北欧風のライフスタイルの空気感を、写真を上手く使い表現しつつ、自家製ジンジャーシロップ作りというノウハウを紹介するコンテンツです。
シェアの理由
「ノウハウ」という形式を取ることで紹介して当然のコンテンツになっていると思います。シェアを通じて、こんなライフスタイルに憧れているということを表明しやすいようにもなっていると考えられます。
参照:
https://hokuohkurashi.com/note/70263
まとめ
前回の「特徴まとめ編」では、87サイト425個のシェアの多いコンテンツを調査してみて、多くのコンテンツには、下記2つの要素が含まれているようだと解説しました。今回のポストで紹介した10個のコンテンツ事例もこれらに当てはまるものが多いと思います。
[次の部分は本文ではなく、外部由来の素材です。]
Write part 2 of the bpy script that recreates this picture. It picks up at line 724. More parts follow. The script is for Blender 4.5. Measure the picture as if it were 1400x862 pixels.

- ユーザーが所属する(所属したい)考え方や立場が明示されている
- 「シェアして当然」なコンテンツへの変換
もちろん、バイラルするかどうかは、これ以外にも、ソーシャルメディアのアカウントのフォロワー数や時流などにも影響されます。また、コンテンツの発信場所(プラットフォーム)にも影響を受けます。そういったコンテンツ以外の要因にも影響を受けることは間違いないですが、ソーシャルメディアでのバイラルを意識してコンテンツを制作する際の一つの指針にはなりますので、参考にして頂けると幸いです。また、今回は、シェアの多いコンテンツを目で見て、コンテンツの特徴を整理するという、主観に依存した調査方法ですので、もし、より厳密かつ詳細に分析した調査がありましたら、お知らせ頂けるとありがたいです。